3D Printing A Bunch of Strawberry Stands for the Garden- This May Be a Never Ending Job
Welcome back to the @run-a-muck-farms laboratory where I am cooking up a whole bunch of strawberry split stands on the 3D printer. This is my first year with growing strawberries, so every day is a learning experience, haha. One thing I do know is that it's best if you don't let the berries touch the soil because it can cause them to start to rot prematurely. Well, I had started a bunch of these before and had already had them in the garden, but what I have learned is how far these plants spread out.
So needless to say, it's time to print more stands and expand out becuase my strawberry gardens are starting to really get going.

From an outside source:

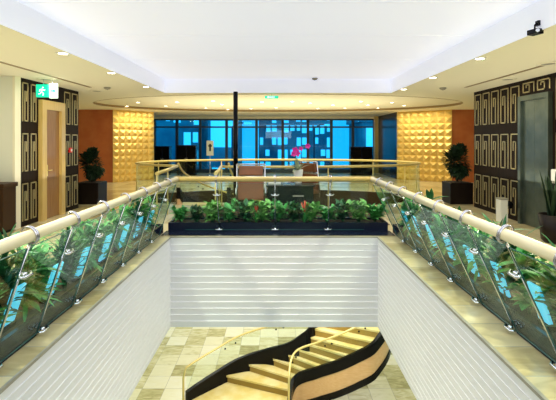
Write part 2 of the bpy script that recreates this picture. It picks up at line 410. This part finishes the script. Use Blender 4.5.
# ================================================================ balustrades
RZ = 1.05; RXL, RXR = 1.81, 1.68; BX = 2.13
def bal_post(t, P, B):
    """P point under the rail, B foot point: leaning steel post with clamps"""
    P = Vector(P); B = Vector(B); d = (P-B)
    side = Vector((0, 1, 0)) if abs(d.x) > abs(d.y) else Vector((1, 0, 0))
    out = side.cross(d).normalized()
    tocam = Vector((-B.x, 0, 0)) if abs(d.x) > abs(d.y) else Vector((0, -1, 0))
    if out.dot(tocam) < 0: out = -out
    po = MB().tube([B, P], .010, 8).build('post', M['chrome'], t)
    for f in (.06, .76):
        c = B+d*f+out*.03
        MB().tube([c-side*.07, c-side*.05+out*.03, c+side*.05+out*.03, c+side*.07], .012, 8).lathe([(0, -.02), (.022, -.015), (.022, .015), (0, .02)], tuple(c), 10).build('clamp', M['chrome'], po)
    # ring bracket round the handrail
    pts = [P+(out*math.cos(a)+Vector((0, 0, 1))*math.sin(a))*.058+Vector((0, 0, .045)) for a in [k*2*PI/18 for k in range(18)]]
    MB().tube([p-side*.012 for p in pts], .008, 6, closed=True).tube([p+side*.012 for p in pts], .008, 6, closed=True).build('ring_bracket', M['grey_steel'], po)
def glass_pane(t, quad, nrm, th=.012):
    n = Vector(nrm).normalized()*th/2; mb = MB()
    a = [mb.bm.verts.new(Vector(q)+n) for q in quad]; b = [mb.bm.verts.new(Vector(q)-n) for q in quad]
    mb.bm.faces.new(a); mb.bm.faces.new(b[::-1])
    for k in range(4):
        f = mb.bm.faces.new((a[k], b[k], b[(k+1) % 4], a[(k+1) % 4])); f.material_index = 1
    return mb.build('glass_panel', [M['glass'], M['gedge']], t)
def side_bal(s, ys, label):
    RXH = RXL if s < 0 else RXR
    t = thing('glass_balustrade', label, 'balustrade', (0, 0, 0))
    MB().tube([(s*RXH, 1.2, RZ), (s*RXH, VY, RZ)], .045, 16).build('handrail', M['rail'], t)
    for y in ys: bal_post(t, (s*RXH, y, RZ-.04), (s*BX, y, .03))
    e = [ys[0]-.67]+ys+[VY+.02 if ys[-1] < VY-.2 else VY]
    for a, b in zip(e[:-1], e[1:]):
        xt, zt = s*(RXH+.02), RZ-.09; xb, zb = s*(BX-.005), .05
        glass_pane(t, [(xb, a+.012, zb), (xb, b-.012, zb), (xt, b-.012, zt), (xt, a+.012, zt)], (zt-zb, 0, xb-xt))
    return t, e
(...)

As they start to finish up, I have been taking them out to the garden and putting them in the hot spots with the plants that have been spreading out the most. These stands are split in half by design so they can be wrapped around as needed. The best thing I have found is to slighly over lap them to branch out with another layer around each plant.
Some obviously needed more than others and so as you expand, you start to overlap the stands with the neighboring plants. This is fine because the goal of this is to eventually cover the entire bed with these stands as the plants grow out and I get more delicious berries!

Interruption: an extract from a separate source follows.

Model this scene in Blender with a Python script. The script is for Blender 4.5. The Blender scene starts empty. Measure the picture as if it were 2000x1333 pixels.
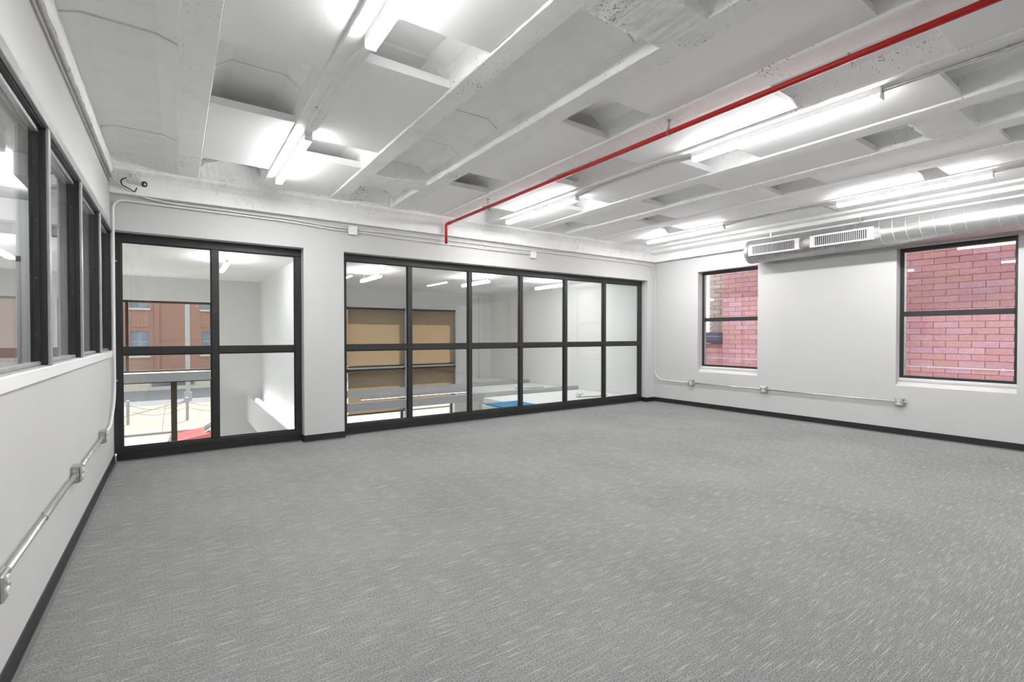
import bpy, bmesh, math, random
from mathutils import Vector, Matrix
random.seed(7)
S = bpy.context.scene
COL = S.collection

# ------------------------------------------------------------------ camera
cam_d = bpy.data.cameras.new('camera')
cam = bpy.data.objects.new('camera', cam_d); COL.objects.link(cam)
cam_d.sensor_width = 36.0
cam_d.lens = 36.0 * 948.42 / 2000.0
cam_d.clip_start = 0.05; cam_d.clip_end = 300
yaw, pitch, roll = math.radians(34.701), math.radians(0.705), math.radians(-0.029)
Fv = Vector((math.sin(yaw)*math.cos(pitch), math.cos(yaw)*math.cos(pitch), -math.sin(pitch)))
Rv = Vector((math.cos(yaw), -math.sin(yaw), 0)); Uv = Rv.cross(Fv)
R2 = Rv*math.cos(roll)+Uv*math.sin(roll); U2 = -Rv*math.sin(roll)+Uv*math.cos(roll)
M = Matrix((( R2.x, U2.x, -Fv.x, 0.6049), (R2.y, U2.y, -Fv.y, 0.0), (R2.z, U2.z, -Fv.z, 1.5), (0,0,0,1)))
cam.matrix_world = M
S.camera = cam

# ------------------------------------------------------------------ world, sun, exposure
W = bpy.data.worlds.new('sky'); S.world = W; W.use_nodes = True
nt = W.node_tree; nt.nodes.clear()
bg = nt.nodes.new('ShaderNodeBackground'); wo = nt.nodes.new('ShaderNodeOutputWorld')
bg.inputs[0].default_value = (0.86, 0.93, 1.0, 1); bg.inputs[1].default_value = 3.0
nt.links.new(bg.outputs[0], wo.inputs[0])
sun_d = bpy.data.lights.new('sun', 'SUN'); sun = bpy.data.objects.new('sun', sun_d); COL.objects.link(sun)
sun_d.energy = 11.0; sun_d.angle = math.radians(0.6); sun_d.color = (1.0, 0.93, 0.82)
sd = Vector((-0.30, -0.62, -0.86)).normalized()
sun.rotation_euler = sd.to_track_quat('-Z', 'Y').to_euler()
sun.location = (10, 40, 30)
S.view_settings.view_transform = 'Standard'; S.view_settings.look = 'None'
S.view_settings.gamma = 1.0; S.view_settings.use_curve_mapping = False
S.view_settings.exposure = 0.32
S.cycles.max_bounces = 16; S.cycles.diffuse_bounces = 12; S.cycles.transparent_max_bounces = 16
LAMP = 134.0          # radiance of the ceiling light lenses

# ------------------------------------------------------------------ materials
MATS = {}
def nodes(name):
    m = bpy.data.materials.new(name); m.use_nodes = True
    t = m.node_tree; b = t.nodes['Principled BSDF']; MATS[name] = m
    return m, t, b
def N(t, typ, **kw):
    n = t.nodes.new(typ)
    for k, v in kw.items():
        if k in n.inputs: n.inputs[k].default_value = v
        else: setattr(n, k, v)
    return n
def pos(t, scale=(1,1,1), rot=(0,0,0)):
    g = t.nodes.new('ShaderNodeNewGeometry'); mp = t.nodes.new('ShaderNodeMapping')
    mp.inputs['Scale'].default_value = scale; mp.inputs['Rotation'].default_value = rot
    t.links.new(g.outputs['Position'], mp.inputs[0]); return mp.outputs[0]
def ramp(t, fac, stops):
    r = t.nodes.new('ShaderNodeValToRGB'); t.links.new(fac, r.inputs[0])
    e = r.color_ramp.elements
    while len(e) < len(stops): e.new(0.5)
    for i, (p, c) in enumerate(stops):
        e[i].position = p; e[i].color = (c, c, c, 1) if not isinstance(c, tuple) else (*c, 1)
    return r.outputs[0]
def plain(name, col, rough=0.5, metal=0.0, var=0.04, vscale=6, bump=0.0, bscale=80, spec=None):
    m, t, b = nodes(name)
    n = N(t, 'ShaderNodeTexNoise', Scale=vscale, Detail=4.0); t.links.new(pos(t), n.inputs['Vector'])
    c0 = tuple(max(0, x*(1-var)) for x in col); c1 = tuple(min(1, x*(1+var)) for x in col)
    o = ramp(t, n.outputs['Fac'], [(0.3, c0), (0.7, c1)])
    t.links.new(o, b.inputs['Base Color'])
    b.inputs['Roughness'].default_value = rough; b.inputs['Metallic'].default_value = metal
    if spec is not None: b.inputs['Specular IOR Level'].default_value = spec
    if bump:
        n2 = N(t, 'ShaderNodeTexNoise', Scale=bscale, Detail=5.0); t.links.new(pos(t), n2.inputs['Vector'])
        bp = N(t, 'ShaderNodeBump', Strength=bump, Distance=0.01); t.links.new(n2.outputs['Fac'], bp.inputs['Height'])
        t.links.new(bp.outputs[0], b.inputs['Normal'])
    return m
def concrete(name, base, pit_lo, pit_hi, bump, bscale=26, pscale=34):
    """painted concrete: rough relief and dark pits where the paint misses"""
    m, t, b = nodes(name)
    n = N(t, 'ShaderNodeTexNoise', Scale=5.0, Detail=5.0); t.links.new(pos(t), n.inputs['Vector'])
    c = ramp(t, n.outputs['Fac'], [(0.3, base*0.95), (0.7, min(1, base*1.04))])
    p = N(t, 'ShaderNodeTexNoise', Scale=pscale, Detail=3.0, Roughness=0.6); t.links.new(pos(t), p.inputs['Vector'])
    q = N(t, 'ShaderNodeTexNoise', Scale=2.3, Detail=3.0); t.links.new(pos(t), q.inputs['Vector'])
    ad = N(t, 'ShaderNodeMath', operation='MULTIPLY_ADD'); t.links.new(q.outputs['Fac'], ad.inputs[0]); ad.inputs[1].default_value = 0.55
    t.links.new(p.outputs['Fac'], ad.inputs[2])
    pit = ramp(t, ad.outputs[0], [(pit_lo, 0.0), (pit_hi, 1.0)])
    mx = N(t, 'ShaderNodeMix', data_type='RGBA'); t.links.new(pit, mx.inputs[0])
    t.links.new(c, mx.inputs[6]); mx.inputs[7].default_value = (0.22, 0.22, 0.215, 1)
    t.links.new(mx.outputs[2], b.inputs['Base Color']); b.inputs['Roughness'].default_value = 0.75
    n2 = N(t, 'ShaderNodeTexNoise', Scale=bscale, Detail=8.0, Roughness=0.65); t.links.new(pos(t), n2.inputs['Vector'])
    sb = N(t, 'ShaderNodeMath', operation='SUBTRACT'); t.links.new(n2.outputs['Fac'], sb.inputs[0]); t.links.new(pit, sb.inputs[1])
    bp = N(t, 'ShaderNodeBump', Strength=bump, Distance=0.012); t.links.new(sb.outputs[0], bp.inputs['Height'])
    t.links.new(bp.outputs[0], b.inputs['Normal'])
    return m
def emit(name, col, strength):
    m, t, b = nodes(name)
    b.inputs['Base Color'].default_value = (0.9, 0.9, 0.9, 1)
    b.inputs['Emission Color'].default_value = (*col, 1); b.inputs['Emission Strength'].default_value = strength
    return m
def glass(name, tint, ior=1.5, rough=0.0):
    m, t, b = nodes(name)
    t.nodes.remove(b); out = t.nodes['Material Output']
    tr = N(t, 'ShaderNodeBsdfTransparent'); tr.inputs[0].default_value = (*tint, 1)
    gl = N(t, 'ShaderNodeBsdfGlossy', Roughness=rough); gl.inputs[0].default_value = (1, 1, 1, 1)
    # a pane is thin: both of its faces reflect like the air side
    geo = N(t, 'ShaderNodeNewGeometry'); mi = N(t, 'ShaderNodeMix', data_type='FLOAT'); t.links.new(geo.outputs['Backfacing'], mi.inputs[0])
    mi.inputs[2].default_value = ior; mi.inputs[3].default_value = 1.0/ior
    fr = N(t, 'ShaderNodeFresnel'); t.links.new(mi.outputs[0], fr.inputs['IOR']); mx = N(t, 'ShaderNodeMixShader')
    t.links.new(fr.outputs[0], mx.inputs[0]); t.links.new(tr.outputs[0], mx.inputs[1]); t.links.new(gl.outputs[0], mx.inputs[2])
    t.links.new(mx.outputs[0], out.inputs[0])
    return m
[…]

So the printers are about to be working 24 hours a day for a while until I have enough of these stands to go all around the beds. I now have 3 strawberry beds so I have a bunch of printing to do. I am going to also scale down the design to fit my smaller printer so I can get more pumped out and put out in the garden as these things really start to pick up some growing speed!
I feel every homestead needs a 3D printer. You can do so much with them, all it takes is a roll of plastic, an imagination, and some files from the internet on sites like Thingiverse, Printables, and others, or go out there and learn to design your own 3D products using something like Tinkercad.
Until next time...
Keep being ungovernable, grow fresh food, and just enjoy your life!
Posted Using INLEO
!BBH
Have you printed them using ABS ir ASA?
PETG
Ok is also good.
I was asking since they Will be outside
Yeah, PETG can handle the heat. It's what I make all my planters, hydroponics gear, and really everything other than what I print in TPU which is mostly drone parts, lol.
EDIT: Hell, I make gun parts with PETG and put bullets through it. It's some pretty strong stuff.